To our advantage, this involvement led us to work with a number of persuasive industry leaders – several hailing from the northeast – and gave us a national platform. But the process of finalizing the information in our Technical Manual ran into roadblock after roadblock and meeting after meeting marked by controversy and no small level of backroom arm-twisting.

Fortunately, a few people came to our aid. I particularly recall and value the support of Connecticut builder Al Rizzo, who proved instrumental in trying to keep everything on track throughout the negotiating process.

But it wasn’t meant to be: Ultimately, we reached an impasse with NSPI’s national staff and, before long, we decided that it was in our best interest to sever our ties with NSPI and look elsewhere for support. This is when the National Plasterers Council was formed as an independent, free-standing organization.

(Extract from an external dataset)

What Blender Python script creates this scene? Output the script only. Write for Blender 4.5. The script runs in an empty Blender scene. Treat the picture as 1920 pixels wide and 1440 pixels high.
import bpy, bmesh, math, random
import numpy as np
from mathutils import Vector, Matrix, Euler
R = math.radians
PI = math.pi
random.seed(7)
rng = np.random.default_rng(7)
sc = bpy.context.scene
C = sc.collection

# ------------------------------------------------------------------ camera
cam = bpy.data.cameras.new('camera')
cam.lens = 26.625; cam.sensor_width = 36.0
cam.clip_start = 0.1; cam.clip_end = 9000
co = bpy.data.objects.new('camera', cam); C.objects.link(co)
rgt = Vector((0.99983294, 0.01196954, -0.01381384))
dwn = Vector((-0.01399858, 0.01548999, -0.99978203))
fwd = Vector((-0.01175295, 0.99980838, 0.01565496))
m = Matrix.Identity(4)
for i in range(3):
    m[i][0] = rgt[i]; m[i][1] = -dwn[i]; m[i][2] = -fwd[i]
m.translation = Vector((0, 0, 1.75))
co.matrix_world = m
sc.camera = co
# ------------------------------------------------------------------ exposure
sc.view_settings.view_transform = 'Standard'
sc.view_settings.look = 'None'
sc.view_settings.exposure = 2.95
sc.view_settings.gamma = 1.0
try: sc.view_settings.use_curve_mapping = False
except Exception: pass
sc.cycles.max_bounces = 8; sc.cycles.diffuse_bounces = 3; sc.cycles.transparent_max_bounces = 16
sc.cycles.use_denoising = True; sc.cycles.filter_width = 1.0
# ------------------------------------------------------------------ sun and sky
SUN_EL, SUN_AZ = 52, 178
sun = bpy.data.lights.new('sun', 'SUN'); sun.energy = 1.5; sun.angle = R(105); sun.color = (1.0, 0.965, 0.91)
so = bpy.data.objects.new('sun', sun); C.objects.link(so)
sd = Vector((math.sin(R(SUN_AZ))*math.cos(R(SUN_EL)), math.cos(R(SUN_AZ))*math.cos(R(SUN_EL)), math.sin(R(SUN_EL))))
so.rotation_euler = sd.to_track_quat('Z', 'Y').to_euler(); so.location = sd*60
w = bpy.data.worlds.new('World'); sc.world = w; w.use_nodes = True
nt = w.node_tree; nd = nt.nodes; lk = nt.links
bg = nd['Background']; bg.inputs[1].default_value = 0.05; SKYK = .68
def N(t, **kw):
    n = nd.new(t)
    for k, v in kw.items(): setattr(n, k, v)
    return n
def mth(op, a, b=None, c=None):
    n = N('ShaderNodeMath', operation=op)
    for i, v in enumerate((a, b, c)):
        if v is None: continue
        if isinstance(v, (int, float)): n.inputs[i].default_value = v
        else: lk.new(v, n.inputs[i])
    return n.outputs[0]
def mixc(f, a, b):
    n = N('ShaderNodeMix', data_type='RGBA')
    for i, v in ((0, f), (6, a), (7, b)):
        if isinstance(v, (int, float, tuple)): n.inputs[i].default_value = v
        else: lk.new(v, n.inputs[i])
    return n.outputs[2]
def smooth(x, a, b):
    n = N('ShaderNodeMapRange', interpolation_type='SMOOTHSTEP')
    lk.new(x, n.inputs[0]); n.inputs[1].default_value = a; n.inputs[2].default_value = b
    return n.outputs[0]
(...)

As mentioned above, NPC is now a nationwide entity and continues to press forward with research projects and publications aimed at developing uniform standards for plaster application and information that will help all of us understand and resolve pool problems. Having fled to the mountains of southern Utah, I’m no longer part of the industry, but I’ve remained an active observer of the organization and do all I can to keep current with its ongoing research.

I applaud all those who have worked so long and hard at advancing NPC’s goals and could go on for many more pages chronicling the organization’s development and listing dozens of people – many of whom have been there from the beginning – who deserve shares of credit for the group’s success. But let me leave off here by congratulating NPC on the occasion of its 20th annual conference and offering everyone involved with it my best wishes for future success.

Bruce Hughes spent 17 years in the pool industry as president and partner for DeMar Baron Pool Plastering (San Bernardino, Calif.), during which time the company plastered or remodeled more than 165,000 swimming pools. He also served as the founding chairman of the National Plasterers Council and, for four years, helped mold what he describes as the “rowdiest subtrade” in the industry into a dynamic trade group with industry-wide influence. Hughes earned a bachelor’s degree from the University of Utah and a master’s degree in taxation from the University of Southern California and now works as a Certified Public Accountant. He lives in the mountains of southern Utah and does what he can to keep a toe in the water.